A $50,000 men’s Challenger Pro Tour event wrapped up today in Sydney, while a $10,000 women’s event – also at Sydney Olympic Park Tennis Centre – is set to kick off on World Tennis Day.

Aussie 17-year-old Nick Kyrgios, the winner of the men’s event, said that despite the competitive level at which he plays, he still enjoys the sport.

“Tennis is great not only for fitness and keeping healthy but it’s also a very social sport,” he commented.

“It’s sometimes about the contest and gets you in a competitive spirit. I think that’s a good thing for people to get out on the tennis court to showcase all different talents.

“People should remember to have fun when they’re on the tennis court. Win or lose it doesn’t really matter just go out there and enjoy yourself.”

Children and emerging athletes are not the only groups being targeted on World Tennis Day. One of the key messages is that tennis is a fun, easy and healthy sport, something that resonates with people of all ages.

Tennis Australia’s Cardio Tennis program embodies these elements, with its high-energy format designed to maximise enjoyment and promote significant health benefits.

Cardio Tennis was demonstrated just recently at Australian Open 2013 through a vibrant flash mob at Melbourne’s Federation Square, helping thousands in the city’s busy central business district to discover the program and give it a try.

Also in keeping with the theme of participation was Tennis Australia’s recent “Do Something Australian on Australia Day – Play Tennis” campaign, aimed at strengthening local communities and encouraging neighbours from different cultural backgrounds to come together over a game of tennis.
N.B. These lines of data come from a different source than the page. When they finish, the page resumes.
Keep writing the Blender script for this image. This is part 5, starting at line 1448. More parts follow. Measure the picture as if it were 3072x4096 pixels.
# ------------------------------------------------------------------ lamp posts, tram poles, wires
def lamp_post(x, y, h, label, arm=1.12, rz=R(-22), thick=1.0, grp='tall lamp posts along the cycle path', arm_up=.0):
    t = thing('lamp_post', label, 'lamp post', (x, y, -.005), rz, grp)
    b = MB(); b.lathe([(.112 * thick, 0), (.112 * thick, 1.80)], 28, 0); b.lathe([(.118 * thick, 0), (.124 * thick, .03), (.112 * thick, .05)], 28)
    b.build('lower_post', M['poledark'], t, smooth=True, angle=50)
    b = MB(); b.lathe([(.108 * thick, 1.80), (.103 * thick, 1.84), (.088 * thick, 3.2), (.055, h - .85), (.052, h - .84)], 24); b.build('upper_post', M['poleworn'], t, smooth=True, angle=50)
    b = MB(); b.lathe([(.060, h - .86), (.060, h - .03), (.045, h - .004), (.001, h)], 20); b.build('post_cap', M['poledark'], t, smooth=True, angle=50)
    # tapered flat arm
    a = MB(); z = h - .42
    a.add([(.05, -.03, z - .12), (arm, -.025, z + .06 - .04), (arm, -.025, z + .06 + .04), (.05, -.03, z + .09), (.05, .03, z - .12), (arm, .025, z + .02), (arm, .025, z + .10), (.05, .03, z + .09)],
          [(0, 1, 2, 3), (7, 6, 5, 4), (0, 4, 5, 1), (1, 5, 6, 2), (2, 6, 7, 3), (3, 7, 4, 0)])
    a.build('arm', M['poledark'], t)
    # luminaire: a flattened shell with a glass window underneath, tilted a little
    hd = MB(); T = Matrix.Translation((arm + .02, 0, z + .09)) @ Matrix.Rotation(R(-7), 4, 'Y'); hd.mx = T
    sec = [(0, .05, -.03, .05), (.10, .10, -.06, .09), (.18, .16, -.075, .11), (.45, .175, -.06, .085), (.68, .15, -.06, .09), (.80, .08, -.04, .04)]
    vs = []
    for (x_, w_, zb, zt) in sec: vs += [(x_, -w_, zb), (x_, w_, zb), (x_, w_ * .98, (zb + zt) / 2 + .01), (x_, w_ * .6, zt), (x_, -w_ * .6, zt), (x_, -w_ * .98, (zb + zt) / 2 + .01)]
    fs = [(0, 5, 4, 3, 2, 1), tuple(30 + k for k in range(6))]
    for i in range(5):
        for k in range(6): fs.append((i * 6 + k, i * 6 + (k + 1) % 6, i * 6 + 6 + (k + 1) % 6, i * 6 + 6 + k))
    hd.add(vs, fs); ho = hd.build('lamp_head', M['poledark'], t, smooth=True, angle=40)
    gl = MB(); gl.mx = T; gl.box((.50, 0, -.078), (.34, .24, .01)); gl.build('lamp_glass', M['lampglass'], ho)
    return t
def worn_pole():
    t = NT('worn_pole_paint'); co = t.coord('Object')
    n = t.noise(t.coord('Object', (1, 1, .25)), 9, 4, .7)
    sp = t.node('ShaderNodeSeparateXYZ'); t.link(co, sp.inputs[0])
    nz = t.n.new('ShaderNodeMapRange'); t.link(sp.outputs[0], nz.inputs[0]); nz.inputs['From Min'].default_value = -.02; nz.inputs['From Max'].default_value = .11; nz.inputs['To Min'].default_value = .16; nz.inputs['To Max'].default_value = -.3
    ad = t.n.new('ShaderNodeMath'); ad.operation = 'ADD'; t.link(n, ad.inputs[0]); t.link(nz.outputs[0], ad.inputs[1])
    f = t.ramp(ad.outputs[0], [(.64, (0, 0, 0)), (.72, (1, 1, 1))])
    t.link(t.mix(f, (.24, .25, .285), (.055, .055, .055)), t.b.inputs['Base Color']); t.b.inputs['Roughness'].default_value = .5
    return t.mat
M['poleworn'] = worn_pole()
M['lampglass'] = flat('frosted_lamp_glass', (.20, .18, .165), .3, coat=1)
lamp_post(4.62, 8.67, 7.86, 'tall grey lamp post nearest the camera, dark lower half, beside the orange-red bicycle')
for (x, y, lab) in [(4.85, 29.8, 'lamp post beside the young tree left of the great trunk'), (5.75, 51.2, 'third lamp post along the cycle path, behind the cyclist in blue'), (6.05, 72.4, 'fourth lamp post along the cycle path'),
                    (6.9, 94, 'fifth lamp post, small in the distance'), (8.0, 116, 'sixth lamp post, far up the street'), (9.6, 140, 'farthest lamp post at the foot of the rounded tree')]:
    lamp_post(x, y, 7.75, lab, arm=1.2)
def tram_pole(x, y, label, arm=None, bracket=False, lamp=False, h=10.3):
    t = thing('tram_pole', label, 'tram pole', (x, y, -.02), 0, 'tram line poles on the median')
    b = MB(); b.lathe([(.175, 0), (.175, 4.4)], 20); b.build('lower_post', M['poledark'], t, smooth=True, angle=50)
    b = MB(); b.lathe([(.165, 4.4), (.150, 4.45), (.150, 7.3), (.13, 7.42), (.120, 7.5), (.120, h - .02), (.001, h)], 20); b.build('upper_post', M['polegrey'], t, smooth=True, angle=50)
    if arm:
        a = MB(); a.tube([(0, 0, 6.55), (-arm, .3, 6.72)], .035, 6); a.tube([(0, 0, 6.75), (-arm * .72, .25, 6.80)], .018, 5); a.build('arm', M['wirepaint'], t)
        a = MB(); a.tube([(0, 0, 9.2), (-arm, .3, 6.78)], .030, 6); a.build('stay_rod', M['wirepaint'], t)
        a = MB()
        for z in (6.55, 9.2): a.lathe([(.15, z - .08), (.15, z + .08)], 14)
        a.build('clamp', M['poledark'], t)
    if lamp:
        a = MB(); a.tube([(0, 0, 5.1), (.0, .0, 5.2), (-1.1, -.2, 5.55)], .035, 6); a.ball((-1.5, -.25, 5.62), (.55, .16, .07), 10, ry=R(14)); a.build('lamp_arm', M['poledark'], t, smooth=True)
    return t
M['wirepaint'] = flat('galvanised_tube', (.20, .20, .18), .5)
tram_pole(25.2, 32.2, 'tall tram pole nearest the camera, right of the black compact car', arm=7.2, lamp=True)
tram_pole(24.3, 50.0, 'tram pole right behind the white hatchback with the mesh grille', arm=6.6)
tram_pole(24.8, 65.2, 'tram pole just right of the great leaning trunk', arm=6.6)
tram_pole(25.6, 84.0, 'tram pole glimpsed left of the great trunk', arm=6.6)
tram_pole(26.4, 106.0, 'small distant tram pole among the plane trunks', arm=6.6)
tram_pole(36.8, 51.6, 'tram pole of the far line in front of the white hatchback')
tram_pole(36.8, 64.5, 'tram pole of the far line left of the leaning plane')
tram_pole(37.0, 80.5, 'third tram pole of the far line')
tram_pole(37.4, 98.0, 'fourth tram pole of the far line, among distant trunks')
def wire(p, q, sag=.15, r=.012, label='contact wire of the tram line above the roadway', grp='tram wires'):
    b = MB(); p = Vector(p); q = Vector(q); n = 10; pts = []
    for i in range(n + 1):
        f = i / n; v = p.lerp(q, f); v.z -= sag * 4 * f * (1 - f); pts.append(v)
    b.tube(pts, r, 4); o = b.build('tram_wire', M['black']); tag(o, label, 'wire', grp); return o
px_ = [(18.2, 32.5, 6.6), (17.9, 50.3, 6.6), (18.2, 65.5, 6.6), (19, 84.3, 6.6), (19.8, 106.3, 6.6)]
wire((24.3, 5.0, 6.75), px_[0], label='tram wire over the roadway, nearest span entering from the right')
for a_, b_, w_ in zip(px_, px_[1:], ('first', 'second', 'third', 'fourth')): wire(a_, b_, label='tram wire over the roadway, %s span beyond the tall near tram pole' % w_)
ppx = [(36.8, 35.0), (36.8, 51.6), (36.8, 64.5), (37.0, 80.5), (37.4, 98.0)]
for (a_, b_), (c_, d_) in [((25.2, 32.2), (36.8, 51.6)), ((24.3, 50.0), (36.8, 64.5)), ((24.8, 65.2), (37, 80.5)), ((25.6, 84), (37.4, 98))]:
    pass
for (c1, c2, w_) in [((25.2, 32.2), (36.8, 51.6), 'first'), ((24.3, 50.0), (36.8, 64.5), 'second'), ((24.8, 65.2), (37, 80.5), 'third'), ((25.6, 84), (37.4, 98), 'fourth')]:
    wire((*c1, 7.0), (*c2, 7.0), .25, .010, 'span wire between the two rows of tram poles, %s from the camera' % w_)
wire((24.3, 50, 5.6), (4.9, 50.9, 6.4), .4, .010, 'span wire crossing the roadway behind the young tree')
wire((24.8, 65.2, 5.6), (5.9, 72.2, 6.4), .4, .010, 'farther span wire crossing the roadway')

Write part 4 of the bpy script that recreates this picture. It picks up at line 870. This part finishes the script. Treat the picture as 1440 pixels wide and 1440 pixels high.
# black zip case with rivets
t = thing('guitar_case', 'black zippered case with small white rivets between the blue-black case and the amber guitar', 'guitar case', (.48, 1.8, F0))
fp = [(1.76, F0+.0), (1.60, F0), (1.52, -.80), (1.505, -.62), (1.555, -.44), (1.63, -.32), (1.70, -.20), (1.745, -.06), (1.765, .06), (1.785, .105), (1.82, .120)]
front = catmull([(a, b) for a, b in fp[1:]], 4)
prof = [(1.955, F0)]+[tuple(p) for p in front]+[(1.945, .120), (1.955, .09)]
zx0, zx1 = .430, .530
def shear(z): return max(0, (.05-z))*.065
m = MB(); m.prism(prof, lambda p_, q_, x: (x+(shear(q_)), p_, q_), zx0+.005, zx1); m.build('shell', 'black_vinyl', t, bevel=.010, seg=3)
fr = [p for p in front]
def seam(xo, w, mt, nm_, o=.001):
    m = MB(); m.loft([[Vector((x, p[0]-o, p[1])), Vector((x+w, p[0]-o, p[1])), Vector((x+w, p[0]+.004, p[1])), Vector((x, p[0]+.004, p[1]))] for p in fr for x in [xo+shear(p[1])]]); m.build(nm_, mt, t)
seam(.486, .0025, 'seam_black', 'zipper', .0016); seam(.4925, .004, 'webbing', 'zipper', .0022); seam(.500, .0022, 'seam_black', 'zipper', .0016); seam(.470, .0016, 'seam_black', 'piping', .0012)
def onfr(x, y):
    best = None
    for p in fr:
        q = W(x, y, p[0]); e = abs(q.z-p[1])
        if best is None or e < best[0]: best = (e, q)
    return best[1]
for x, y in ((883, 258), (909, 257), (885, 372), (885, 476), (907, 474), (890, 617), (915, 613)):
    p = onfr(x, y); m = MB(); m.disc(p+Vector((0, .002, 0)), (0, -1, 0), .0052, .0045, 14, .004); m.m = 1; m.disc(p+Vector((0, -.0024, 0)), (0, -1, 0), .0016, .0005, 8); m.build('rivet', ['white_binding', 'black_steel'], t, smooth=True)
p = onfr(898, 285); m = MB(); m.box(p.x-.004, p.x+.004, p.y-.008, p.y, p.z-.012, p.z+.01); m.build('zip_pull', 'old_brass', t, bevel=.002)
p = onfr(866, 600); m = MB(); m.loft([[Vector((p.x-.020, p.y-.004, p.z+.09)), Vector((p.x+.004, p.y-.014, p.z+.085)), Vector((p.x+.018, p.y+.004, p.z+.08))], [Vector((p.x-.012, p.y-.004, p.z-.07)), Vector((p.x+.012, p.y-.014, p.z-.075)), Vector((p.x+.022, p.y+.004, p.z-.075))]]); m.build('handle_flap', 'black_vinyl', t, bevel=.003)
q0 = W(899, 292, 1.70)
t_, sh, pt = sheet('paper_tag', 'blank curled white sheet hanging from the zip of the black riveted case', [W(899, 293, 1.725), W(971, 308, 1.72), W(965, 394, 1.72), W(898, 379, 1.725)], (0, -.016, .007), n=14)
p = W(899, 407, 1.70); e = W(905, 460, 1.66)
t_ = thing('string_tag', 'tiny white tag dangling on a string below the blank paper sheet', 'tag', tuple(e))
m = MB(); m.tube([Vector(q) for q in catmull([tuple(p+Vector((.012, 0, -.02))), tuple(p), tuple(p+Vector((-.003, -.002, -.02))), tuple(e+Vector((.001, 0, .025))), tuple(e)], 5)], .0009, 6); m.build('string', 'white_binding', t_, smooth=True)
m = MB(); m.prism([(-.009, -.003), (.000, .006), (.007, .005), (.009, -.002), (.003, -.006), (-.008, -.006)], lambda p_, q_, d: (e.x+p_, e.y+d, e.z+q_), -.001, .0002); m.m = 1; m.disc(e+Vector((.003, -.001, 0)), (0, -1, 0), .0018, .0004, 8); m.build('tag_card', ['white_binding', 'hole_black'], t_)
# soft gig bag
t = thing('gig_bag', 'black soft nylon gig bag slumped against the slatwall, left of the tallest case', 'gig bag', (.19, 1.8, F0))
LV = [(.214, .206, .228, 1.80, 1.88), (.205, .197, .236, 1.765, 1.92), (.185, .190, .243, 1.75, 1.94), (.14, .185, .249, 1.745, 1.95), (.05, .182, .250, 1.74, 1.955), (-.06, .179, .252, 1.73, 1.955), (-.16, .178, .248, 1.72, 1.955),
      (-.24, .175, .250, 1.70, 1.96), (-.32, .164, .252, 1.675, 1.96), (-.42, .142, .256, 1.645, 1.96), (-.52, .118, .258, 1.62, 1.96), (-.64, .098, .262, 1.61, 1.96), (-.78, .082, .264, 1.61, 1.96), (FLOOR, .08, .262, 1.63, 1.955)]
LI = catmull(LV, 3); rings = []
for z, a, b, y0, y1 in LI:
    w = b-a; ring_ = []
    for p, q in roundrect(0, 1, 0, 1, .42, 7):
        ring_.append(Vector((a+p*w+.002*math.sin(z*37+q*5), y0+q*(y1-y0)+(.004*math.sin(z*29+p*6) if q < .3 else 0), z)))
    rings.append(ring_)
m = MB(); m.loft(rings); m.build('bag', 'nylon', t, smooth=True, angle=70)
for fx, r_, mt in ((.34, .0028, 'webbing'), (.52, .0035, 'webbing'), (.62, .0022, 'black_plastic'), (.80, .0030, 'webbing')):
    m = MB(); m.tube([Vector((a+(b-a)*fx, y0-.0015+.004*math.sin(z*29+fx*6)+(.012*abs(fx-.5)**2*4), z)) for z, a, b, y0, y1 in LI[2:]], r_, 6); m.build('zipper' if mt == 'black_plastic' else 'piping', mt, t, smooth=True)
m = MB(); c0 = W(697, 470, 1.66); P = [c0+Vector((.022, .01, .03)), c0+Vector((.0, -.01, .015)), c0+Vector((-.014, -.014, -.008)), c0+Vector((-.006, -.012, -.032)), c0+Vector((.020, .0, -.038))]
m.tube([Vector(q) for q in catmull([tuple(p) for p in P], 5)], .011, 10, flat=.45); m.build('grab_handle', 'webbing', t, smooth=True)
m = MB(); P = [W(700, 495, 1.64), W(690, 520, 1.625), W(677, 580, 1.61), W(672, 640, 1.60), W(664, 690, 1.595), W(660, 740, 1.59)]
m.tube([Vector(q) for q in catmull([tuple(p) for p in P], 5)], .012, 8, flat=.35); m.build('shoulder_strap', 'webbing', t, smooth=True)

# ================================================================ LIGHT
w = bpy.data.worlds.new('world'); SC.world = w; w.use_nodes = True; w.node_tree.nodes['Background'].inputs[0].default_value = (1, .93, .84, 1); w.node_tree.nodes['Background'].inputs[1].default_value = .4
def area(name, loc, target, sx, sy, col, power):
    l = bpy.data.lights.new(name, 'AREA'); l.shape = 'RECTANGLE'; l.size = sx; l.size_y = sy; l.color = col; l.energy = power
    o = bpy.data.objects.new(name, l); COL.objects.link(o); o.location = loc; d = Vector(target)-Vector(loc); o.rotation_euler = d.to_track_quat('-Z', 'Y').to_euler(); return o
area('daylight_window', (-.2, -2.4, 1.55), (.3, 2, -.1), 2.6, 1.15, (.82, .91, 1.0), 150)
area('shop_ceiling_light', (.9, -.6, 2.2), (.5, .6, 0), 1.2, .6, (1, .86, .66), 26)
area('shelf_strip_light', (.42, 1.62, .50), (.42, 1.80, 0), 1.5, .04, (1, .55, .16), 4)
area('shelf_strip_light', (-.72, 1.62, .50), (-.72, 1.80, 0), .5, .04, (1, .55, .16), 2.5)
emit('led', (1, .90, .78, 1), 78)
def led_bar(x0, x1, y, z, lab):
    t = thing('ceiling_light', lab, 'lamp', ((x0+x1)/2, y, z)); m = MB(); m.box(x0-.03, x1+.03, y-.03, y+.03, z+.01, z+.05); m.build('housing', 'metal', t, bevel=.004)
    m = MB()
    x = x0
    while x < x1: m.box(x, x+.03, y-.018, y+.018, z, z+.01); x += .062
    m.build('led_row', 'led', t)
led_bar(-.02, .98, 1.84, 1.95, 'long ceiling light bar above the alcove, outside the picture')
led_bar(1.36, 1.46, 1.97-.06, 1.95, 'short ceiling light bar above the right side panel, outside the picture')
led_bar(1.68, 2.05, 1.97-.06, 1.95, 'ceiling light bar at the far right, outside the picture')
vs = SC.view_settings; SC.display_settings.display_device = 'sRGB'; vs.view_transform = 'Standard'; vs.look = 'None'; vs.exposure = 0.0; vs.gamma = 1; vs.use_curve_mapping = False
Finishing just over one month ago, Australian Open 2013 acted as somewhat of a precursor to World Tennis Day.

The Grand Slam event, the jewel in Australia’s tennis crown, each year draws in several hundred thousand fans and many millions more on TV and online, the perfect promotion for the sport both in Australia and around the world.

The international and domestic AO trophy tours connected the event with countless fans in the lead-up to Australian Open 2013, with an exotic three-week tour of Asia helping to cement the tournament’s status as the premier event in the Asia/Pacific region, and a tour of Australia’s major cities and natural wonders giving fans a taste of sporting prestige on home soil.

Tennis certainly resonated strongly with local fans thanks to the many Australian success stories at Australian Open 2013, including Kyrgios beating Thanasi Kokkinakis in an all-Aussie boys’ final, Jarmila Gajdosova and Matt Ebden claiming the mixed doubles crown, and Casey Dellacqua and Ash Barty making a dazzling run to the women’s doubles final.

It will undoubtedly continue to do so after what promises to be an exciting inaugural World Tennis Day tomorrow.